Filmstarts à la carte
: Sex und Crime und Schweden

■ Das Erzählen von allzu stringenten Plots war seine Sache nicht. So verwundert es nicht, dass Robert Siodmaks beste Filme in der Blütezeit des Film noir entstanden. Ein Stil, der es dem Regisseur ermöglichte, seine verworrenen (Kriminal-) Geschichten, deren zerrissene Helden sich in einer Welt tiefer Schatten nicht mehr zurechtfinden, in verschachtelten Rückblenden zu präsentieren. In „The Killers“ (1946) beruht nur der Anfang - eine beeindruckende Studie des Fatalismus - auf einer gradlinigen Kurzgeschichte von Ernest Hemingway: Regungslos liegt „Der Schwede“ (Burt Lancaster in seiner ersten Filmrolle) im Dunkeln auf seinem Bett und wartet darauf, von zwei Auftragsmördern erschossen zu werden, die einstweilen noch die Belegschaft eines schäbigen Restaurants terrorisieren. Doch nach dem Tod des „Schweden“ recherchiert ein Versicherungsdetektiv die Geschichte des Mordopfers und kann dank der nun einsetzenden Rückblenden die Bilanz eines verpfuschten Lebens voller Sex (Ava Gardner als Femme fatale) & Crime ziehen. Höhepunkt des Films ist die mehrminütige Sequenz eines Raubüberfalls, die Siodmak mit einer langen Kranfahrt in einer Einstellung gedreht hat.

„Rächer der Unterwelt“ (The Killers) 16.5. in der Urania

■ Am deutschen Karneval haben sich die Filmemacher bislang glücklicherweise eher selten vergriffen. Der farbenprächtige tropische Karneval von Rio de Janeiro gibt da zweifellos den besseren Filmstoff ab, denn erstens sehen die Leute in Brasilien besser aus, zweitens haben sie dort die bessere Musik, und drittens stehen die Menschen offenbar nicht unter dem Zwang, ständig dumme Kalauer erzählen zu müssen. Das alles muss sich auch Marcel Camus gedacht haben, als er 1959 für „Orfeu Negro“ den griechischen Mythos von Orpheus und Eurydike als Geschichte aus dem Karneval von Rio erzählte: Seine Euridice flüchtet sich vor einem mysteriösen Mann zu ihrer Cousine in ein Armenviertel von Rio, wo sie sich in den Straßenbahnfahrer Orfeu - einen begnadeten Musiker und Liebling aller Frauen - verliebt. Doch das gemeinsame Glück ist nur von kurzer Dauer, denn der seltsame Fremde, der Euridice bedroht, entpuppt sich als der Tod. Der Armut, dem tragischen Ende und den eifersüchtigen Kabbeleien diverser Frauen zum Trotz feiert „Orfeu Negro“ vor allem die Lebensfreude: Der hypnotische Rhythmus der Sambatrommeln und die Freude am Tanzen und Singen triumphieren spielend über die Unbilden des Lebens.

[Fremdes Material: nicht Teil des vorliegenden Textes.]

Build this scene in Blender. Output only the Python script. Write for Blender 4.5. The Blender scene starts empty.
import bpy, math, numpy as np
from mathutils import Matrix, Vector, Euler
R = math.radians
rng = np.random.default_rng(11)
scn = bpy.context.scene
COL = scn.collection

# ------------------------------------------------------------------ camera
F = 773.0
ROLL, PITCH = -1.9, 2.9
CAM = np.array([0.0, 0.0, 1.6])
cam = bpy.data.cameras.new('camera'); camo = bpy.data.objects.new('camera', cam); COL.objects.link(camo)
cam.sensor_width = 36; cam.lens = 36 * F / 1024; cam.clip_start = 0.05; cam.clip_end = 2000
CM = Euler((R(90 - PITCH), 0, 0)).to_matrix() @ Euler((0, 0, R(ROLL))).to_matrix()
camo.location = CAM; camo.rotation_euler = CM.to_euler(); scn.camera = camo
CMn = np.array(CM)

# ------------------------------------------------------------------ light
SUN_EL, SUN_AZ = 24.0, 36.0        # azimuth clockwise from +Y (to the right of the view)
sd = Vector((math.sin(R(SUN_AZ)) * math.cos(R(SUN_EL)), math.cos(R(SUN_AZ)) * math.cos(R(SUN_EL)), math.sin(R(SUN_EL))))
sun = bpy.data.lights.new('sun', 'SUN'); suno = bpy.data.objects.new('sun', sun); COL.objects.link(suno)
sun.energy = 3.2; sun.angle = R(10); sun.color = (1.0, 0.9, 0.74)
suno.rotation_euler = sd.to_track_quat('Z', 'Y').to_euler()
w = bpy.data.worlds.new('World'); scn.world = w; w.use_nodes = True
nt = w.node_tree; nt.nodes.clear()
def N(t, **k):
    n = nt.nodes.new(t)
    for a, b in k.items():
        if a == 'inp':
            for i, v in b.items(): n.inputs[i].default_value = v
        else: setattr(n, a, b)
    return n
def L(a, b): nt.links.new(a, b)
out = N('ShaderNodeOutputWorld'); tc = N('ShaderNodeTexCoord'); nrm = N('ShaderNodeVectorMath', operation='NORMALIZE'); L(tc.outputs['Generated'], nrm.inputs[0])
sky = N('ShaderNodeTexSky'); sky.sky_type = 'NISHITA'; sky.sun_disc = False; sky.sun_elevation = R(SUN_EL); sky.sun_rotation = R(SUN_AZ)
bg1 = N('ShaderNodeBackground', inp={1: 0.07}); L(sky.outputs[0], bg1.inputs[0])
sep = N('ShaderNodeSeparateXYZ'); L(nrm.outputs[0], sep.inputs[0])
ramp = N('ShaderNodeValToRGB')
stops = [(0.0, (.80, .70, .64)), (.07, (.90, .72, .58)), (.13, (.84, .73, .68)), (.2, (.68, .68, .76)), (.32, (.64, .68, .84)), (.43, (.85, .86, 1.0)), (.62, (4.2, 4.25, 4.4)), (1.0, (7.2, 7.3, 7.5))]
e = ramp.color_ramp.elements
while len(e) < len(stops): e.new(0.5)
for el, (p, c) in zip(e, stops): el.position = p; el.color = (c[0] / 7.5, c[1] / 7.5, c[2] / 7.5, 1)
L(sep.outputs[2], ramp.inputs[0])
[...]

„Orfeu Negro“ 11.5.-17.5. im Alpha Spandau

■ Nachdem er mit „Blow Up einen kommerziellen Überraschungshit gelandet hatte, ließ MGM dem italienischen Regisseur Michelangelo Antonioni bei seinem nächsten Film freie Hand. In „Zabriskie Point“ (1970) warf der Europäer einen interessierten Blick auf die Realität und die Legenden Amerikas: In den Städten geht es um Vietnamkrieg, Polizistenwillkür und die schöne Scheinwelt der Leuchtreklamen und Werbefilme, und auf dem Land werden die Hauptfiguren, ein junges Pärchen, mit dem Ausverkauf amerikanischer Mythen konfrontiert. Da ist die Wüste von aalglatten Grundstücksmaklern bereits als exklusives Refugium an sehr gut Betuchte verscherbelt, Indianer kommen nur noch als Bedienstete vor, und ein legendärer Boxweltmeister zeigt sich als tattriger Alkoholiker. Am Ende dieses eher desillusionierenden Psychedelic-Trips steht die Zerstörung der Zivilisation - jedenfalls in der Fantasie des Mädchens: Mit mehreren Kameras in extremer Zeitlupe gefilmt, kann man sich an den zu Pink- Floyd-Klängen explodierenden Insignien urbaner Kultur wie Haus und Kühlschrank delektieren.